● Given task
Below you will find a set of lines. Repeat them all exactly.
___
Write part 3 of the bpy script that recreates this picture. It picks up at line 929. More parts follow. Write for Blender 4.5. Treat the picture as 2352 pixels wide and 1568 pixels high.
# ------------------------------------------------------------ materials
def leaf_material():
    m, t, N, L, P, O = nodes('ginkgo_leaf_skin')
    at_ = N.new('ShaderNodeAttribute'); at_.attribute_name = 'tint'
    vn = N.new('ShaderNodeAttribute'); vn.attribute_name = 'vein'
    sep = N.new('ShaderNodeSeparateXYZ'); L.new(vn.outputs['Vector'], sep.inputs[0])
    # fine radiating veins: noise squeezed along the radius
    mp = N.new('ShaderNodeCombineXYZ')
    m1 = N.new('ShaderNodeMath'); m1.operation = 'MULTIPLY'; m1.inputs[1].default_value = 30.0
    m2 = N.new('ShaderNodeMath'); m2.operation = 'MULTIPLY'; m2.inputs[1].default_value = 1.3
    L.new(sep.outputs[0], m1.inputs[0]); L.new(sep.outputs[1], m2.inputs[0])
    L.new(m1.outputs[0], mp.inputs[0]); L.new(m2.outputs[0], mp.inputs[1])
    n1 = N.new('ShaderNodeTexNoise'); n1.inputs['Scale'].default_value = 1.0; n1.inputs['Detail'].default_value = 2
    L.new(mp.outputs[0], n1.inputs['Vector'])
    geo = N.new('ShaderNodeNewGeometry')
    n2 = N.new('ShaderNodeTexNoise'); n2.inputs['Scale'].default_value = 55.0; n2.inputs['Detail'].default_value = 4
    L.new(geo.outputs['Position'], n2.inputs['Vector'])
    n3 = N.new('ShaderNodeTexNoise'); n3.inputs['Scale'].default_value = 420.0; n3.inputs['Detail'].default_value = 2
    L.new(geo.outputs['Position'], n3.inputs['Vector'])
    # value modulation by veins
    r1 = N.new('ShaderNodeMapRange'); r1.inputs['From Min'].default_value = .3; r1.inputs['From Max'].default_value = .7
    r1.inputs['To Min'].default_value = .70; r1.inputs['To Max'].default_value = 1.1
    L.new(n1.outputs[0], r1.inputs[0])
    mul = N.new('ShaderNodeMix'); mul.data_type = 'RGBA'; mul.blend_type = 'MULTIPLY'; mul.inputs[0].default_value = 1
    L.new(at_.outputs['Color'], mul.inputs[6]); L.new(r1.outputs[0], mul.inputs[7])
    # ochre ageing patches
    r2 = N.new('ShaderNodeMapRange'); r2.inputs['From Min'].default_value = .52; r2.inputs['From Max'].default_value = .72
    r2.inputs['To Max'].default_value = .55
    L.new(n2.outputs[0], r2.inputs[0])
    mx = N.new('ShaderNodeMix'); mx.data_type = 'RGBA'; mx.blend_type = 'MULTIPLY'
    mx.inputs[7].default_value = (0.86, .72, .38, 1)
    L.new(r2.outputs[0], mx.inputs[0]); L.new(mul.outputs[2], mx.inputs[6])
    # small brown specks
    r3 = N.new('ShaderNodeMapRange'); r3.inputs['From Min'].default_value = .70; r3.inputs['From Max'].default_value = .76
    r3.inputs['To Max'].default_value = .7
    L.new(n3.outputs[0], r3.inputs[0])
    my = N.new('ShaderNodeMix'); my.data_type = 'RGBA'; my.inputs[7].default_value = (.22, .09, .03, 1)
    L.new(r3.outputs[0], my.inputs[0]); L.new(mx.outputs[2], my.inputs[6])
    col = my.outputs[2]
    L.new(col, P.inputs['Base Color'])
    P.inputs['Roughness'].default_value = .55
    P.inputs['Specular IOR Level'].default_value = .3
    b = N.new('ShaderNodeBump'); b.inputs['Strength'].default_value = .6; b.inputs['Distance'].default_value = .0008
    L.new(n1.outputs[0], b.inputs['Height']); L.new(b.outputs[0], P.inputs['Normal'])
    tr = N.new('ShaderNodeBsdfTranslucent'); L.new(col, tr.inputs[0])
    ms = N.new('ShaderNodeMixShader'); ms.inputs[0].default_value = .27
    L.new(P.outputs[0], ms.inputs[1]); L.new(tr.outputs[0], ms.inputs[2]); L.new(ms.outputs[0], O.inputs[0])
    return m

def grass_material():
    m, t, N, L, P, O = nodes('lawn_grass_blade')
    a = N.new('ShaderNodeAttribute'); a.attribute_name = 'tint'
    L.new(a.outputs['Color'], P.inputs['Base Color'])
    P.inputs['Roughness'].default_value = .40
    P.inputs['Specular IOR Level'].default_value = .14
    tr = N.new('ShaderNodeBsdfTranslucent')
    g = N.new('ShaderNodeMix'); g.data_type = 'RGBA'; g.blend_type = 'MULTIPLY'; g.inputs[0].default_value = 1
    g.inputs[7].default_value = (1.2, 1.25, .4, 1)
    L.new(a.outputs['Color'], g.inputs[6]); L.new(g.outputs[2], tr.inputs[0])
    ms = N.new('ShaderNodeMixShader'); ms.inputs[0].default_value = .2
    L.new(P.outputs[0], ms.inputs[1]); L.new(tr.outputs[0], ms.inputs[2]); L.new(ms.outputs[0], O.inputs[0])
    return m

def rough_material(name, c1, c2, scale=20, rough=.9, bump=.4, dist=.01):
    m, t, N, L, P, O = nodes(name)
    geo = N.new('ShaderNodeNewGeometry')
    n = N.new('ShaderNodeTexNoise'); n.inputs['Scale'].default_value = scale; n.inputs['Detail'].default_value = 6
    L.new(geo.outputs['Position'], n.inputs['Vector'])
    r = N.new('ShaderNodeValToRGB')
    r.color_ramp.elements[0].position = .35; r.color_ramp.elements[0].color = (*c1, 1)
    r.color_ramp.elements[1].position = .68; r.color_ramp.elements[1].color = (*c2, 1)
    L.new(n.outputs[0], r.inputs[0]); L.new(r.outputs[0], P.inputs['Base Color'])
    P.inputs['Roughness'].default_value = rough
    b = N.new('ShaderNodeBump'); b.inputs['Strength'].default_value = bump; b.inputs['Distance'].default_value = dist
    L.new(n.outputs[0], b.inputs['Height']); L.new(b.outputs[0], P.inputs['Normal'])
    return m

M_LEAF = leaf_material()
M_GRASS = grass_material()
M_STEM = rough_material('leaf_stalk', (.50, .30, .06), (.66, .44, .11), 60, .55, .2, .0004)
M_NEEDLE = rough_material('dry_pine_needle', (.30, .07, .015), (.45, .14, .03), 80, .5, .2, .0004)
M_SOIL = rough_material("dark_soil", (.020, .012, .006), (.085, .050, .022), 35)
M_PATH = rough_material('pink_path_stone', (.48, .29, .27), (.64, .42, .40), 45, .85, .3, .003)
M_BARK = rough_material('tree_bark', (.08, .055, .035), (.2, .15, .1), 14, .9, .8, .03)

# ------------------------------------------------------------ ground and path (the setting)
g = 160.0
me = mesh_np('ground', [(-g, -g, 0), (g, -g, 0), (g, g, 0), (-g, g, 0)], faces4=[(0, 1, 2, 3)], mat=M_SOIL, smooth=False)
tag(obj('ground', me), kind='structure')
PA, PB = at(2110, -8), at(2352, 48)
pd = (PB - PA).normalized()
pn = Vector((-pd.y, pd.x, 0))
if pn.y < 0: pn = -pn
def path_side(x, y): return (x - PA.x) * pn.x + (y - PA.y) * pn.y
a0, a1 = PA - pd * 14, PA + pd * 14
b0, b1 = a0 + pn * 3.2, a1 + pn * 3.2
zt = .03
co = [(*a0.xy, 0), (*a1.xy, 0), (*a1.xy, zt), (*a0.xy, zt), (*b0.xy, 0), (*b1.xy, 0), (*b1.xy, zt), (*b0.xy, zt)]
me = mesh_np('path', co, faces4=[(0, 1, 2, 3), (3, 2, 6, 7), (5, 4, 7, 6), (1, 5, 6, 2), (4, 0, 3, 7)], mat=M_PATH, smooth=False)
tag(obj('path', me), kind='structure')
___
● Result of the task
Write part 3 of the bpy script that recreates this picture. It picks up at line 929. More parts follow. Write for Blender 4.5. Treat the picture as 2352 pixels wide and 1568 pixels high.
# ------------------------------------------------------------ materials
def leaf_material():
    m, t, N, L, P, O = nodes('ginkgo_leaf_skin')
    at_ = N.new('ShaderNodeAttribute'); at_.attribute_name = 'tint'
    vn = N.new('ShaderNodeAttribute'); vn.attribute_name = 'vein'
    sep = N.new('ShaderNodeSeparateXYZ'); L.new(vn.outputs['Vector'], sep.inputs[0])
    # fine radiating veins: noise squeezed along the radius
    mp = N.new('ShaderNodeCombineXYZ')
    m1 = N.new('ShaderNodeMath'); m1.operation = 'MULTIPLY'; m1.inputs[1].default_value = 30.0
    m2 = N.new('ShaderNodeMath'); m2.operation = 'MULTIPLY'; m2.inputs[1].default_value = 1.3
    L.new(sep.outputs[0], m1.inputs[0]); L.new(sep.outputs[1], m2.inputs[0])
    L.new(m1.outputs[0], mp.inputs[0]); L.new(m2.outputs[0], mp.inputs[1])
    n1 = N.new('ShaderNodeTexNoise'); n1.inputs['Scale'].default_value = 1.0; n1.inputs['Detail'].default_value = 2
    L.new(mp.outputs[0], n1.inputs['Vector'])
    geo = N.new('ShaderNodeNewGeometry')
    n2 = N.new('ShaderNodeTexNoise'); n2.inputs['Scale'].default_value = 55.0; n2.inputs['Detail'].default_value = 4
    L.new(geo.outputs['Position'], n2.inputs['Vector'])
    n3 = N.new('ShaderNodeTexNoise'); n3.inputs['Scale'].default_value = 420.0; n3.inputs['Detail'].default_value = 2
    L.new(geo.outputs['Position'], n3.inputs['Vector'])
    # value modulation by veins
    r1 = N.new('ShaderNodeMapRange'); r1.inputs['From Min'].default_value = .3; r1.inputs['From Max'].default_value = .7
    r1.inputs['To Min'].default_value = .70; r1.inputs['To Max'].default_value = 1.1
    L.new(n1.outputs[0], r1.inputs[0])
    mul = N.new('ShaderNodeMix'); mul.data_type = 'RGBA'; mul.blend_type = 'MULTIPLY'; mul.inputs[0].default_value = 1
    L.new(at_.outputs['Color'], mul.inputs[6]); L.new(r1.outputs[0], mul.inputs[7])
    # ochre ageing patches
    r2 = N.new('ShaderNodeMapRange'); r2.inputs['From Min'].default_value = .52; r2.inputs['From Max'].default_value = .72
    r2.inputs['To Max'].default_value = .55
    L.new(n2.outputs[0], r2.inputs[0])
    mx = N.new('ShaderNodeMix'); mx.data_type = 'RGBA'; mx.blend_type = 'MULTIPLY'
    mx.inputs[7].default_value = (0.86, .72, .38, 1)
    L.new(r2.outputs[0], mx.inputs[0]); L.new(mul.outputs[2], mx.inputs[6])
    # small brown specks
    r3 = N.new('ShaderNodeMapRange'); r3.inputs['From Min'].default_value = .70; r3.inputs['From Max'].default_value = .76
    r3.inputs['To Max'].default_value = .7
    L.new(n3.outputs[0], r3.inputs[0])
    my = N.new('ShaderNodeMix'); my.data_type = 'RGBA'; my.inputs[7].default_value = (.22, .09, .03, 1)
    L.new(r3.outputs[0], my.inputs[0]); L.new(mx.outputs[2], my.inputs[6])
    col = my.outputs[2]
    L.new(col, P.inputs['Base Color'])
    P.inputs['Roughness'].default_value = .55
    P.inputs['Specular IOR Level'].default_value = .3
    b = N.new('ShaderNodeBump'); b.inputs['Strength'].default_value = .6; b.inputs['Distance'].default_value = .0008
    L.new(n1.outputs[0], b.inputs['Height']); L.new(b.outputs[0], P.inputs['Normal'])
    tr = N.new('ShaderNodeBsdfTranslucent'); L.new(col, tr.inputs[0])
    ms = N.new('ShaderNodeMixShader'); ms.inputs[0].default_value = .27
    L.new(P.outputs[0], ms.inputs[1]); L.new(tr.outputs[0], ms.inputs[2]); L.new(ms.outputs[0], O.inputs[0])
    return m

def grass_material():
    m, t, N, L, P, O = nodes('lawn_grass_blade')
    a = N.new('ShaderNodeAttribute'); a.attribute_name = 'tint'
    L.new(a.outputs['Color'], P.inputs['Base Color'])
    P.inputs['Roughness'].default_value = .40
    P.inputs['Specular IOR Level'].default_value = .14
    tr = N.new('ShaderNodeBsdfTranslucent')
    g = N.new('ShaderNodeMix'); g.data_type = 'RGBA'; g.blend_type = 'MULTIPLY'; g.inputs[0].default_value = 1
    g.inputs[7].default_value = (1.2, 1.25, .4, 1)
    L.new(a.outputs['Color'], g.inputs[6]); L.new(g.outputs[2], tr.inputs[0])
    ms = N.new('ShaderNodeMixShader'); ms.inputs[0].default_value = .2
    L.new(P.outputs[0], ms.inputs[1]); L.new(tr.outputs[0], ms.inputs[2]); L.new(ms.outputs[0], O.inputs[0])
    return m

def rough_material(name, c1, c2, scale=20, rough=.9, bump=.4, dist=.01):
    m, t, N, L, P, O = nodes(name)
    geo = N.new('ShaderNodeNewGeometry')
    n = N.new('ShaderNodeTexNoise'); n.inputs['Scale'].default_value = scale; n.inputs['Detail'].default_value = 6
    L.new(geo.outputs['Position'], n.inputs['Vector'])
    r = N.new('ShaderNodeValToRGB')
    r.color_ramp.elements[0].position = .35; r.color_ramp.elements[0].color = (*c1, 1)
    r.color_ramp.elements[1].position = .68; r.color_ramp.elements[1].color = (*c2, 1)
    L.new(n.outputs[0], r.inputs[0]); L.new(r.outputs[0], P.inputs['Base Color'])
    P.inputs['Roughness'].default_value = rough
    b = N.new('ShaderNodeBump'); b.inputs['Strength'].default_value = bump; b.inputs['Distance'].default_value = dist
    L.new(n.outputs[0], b.inputs['Height']); L.new(b.outputs[0], P.inputs['Normal'])
    return m

M_LEAF = leaf_material()
M_GRASS = grass_material()
M_STEM = rough_material('leaf_stalk', (.50, .30, .06), (.66, .44, .11), 60, .55, .2, .0004)
M_NEEDLE = rough_material('dry_pine_needle', (.30, .07, .015), (.45, .14, .03), 80, .5, .2, .0004)
M_SOIL = rough_material("dark_soil", (.020, .012, .006), (.085, .050, .022), 35)
M_PATH = rough_material('pink_path_stone', (.48, .29, .27), (.64, .42, .40), 45, .85, .3, .003)
M_BARK = rough_material('tree_bark', (.08, .055, .035), (.2, .15, .1), 14, .9, .8, .03)

# ------------------------------------------------------------ ground and path (the setting)
g = 160.0
me = mesh_np('ground', [(-g, -g, 0), (g, -g, 0), (g, g, 0), (-g, g, 0)], faces4=[(0, 1, 2, 3)], mat=M_SOIL, smooth=False)
tag(obj('ground', me), kind='structure')
PA, PB = at(2110, -8), at(2352, 48)
pd = (PB - PA).normalized()
pn = Vector((-pd.y, pd.x, 0))
if pn.y < 0: pn = -pn
def path_side(x, y): return (x - PA.x) * pn.x + (y - PA.y) * pn.y
a0, a1 = PA - pd * 14, PA + pd * 14
b0, b1 = a0 + pn * 3.2, a1 + pn * 3.2
zt = .03
co = [(*a0.xy, 0), (*a1.xy, 0), (*a1.xy, zt), (*a0.xy, zt), (*b0.xy, 0), (*b1.xy, 0), (*b1.xy, zt), (*b0.xy, zt)]
me = mesh_np('path', co, faces4=[(0, 1, 2, 3), (3, 2, 6, 7), (5, 4, 7, 6), (1, 5, 6, 2), (4, 0, 3, 7)], mat=M_PATH, smooth=False)
tag(obj('path', me), kind='structure')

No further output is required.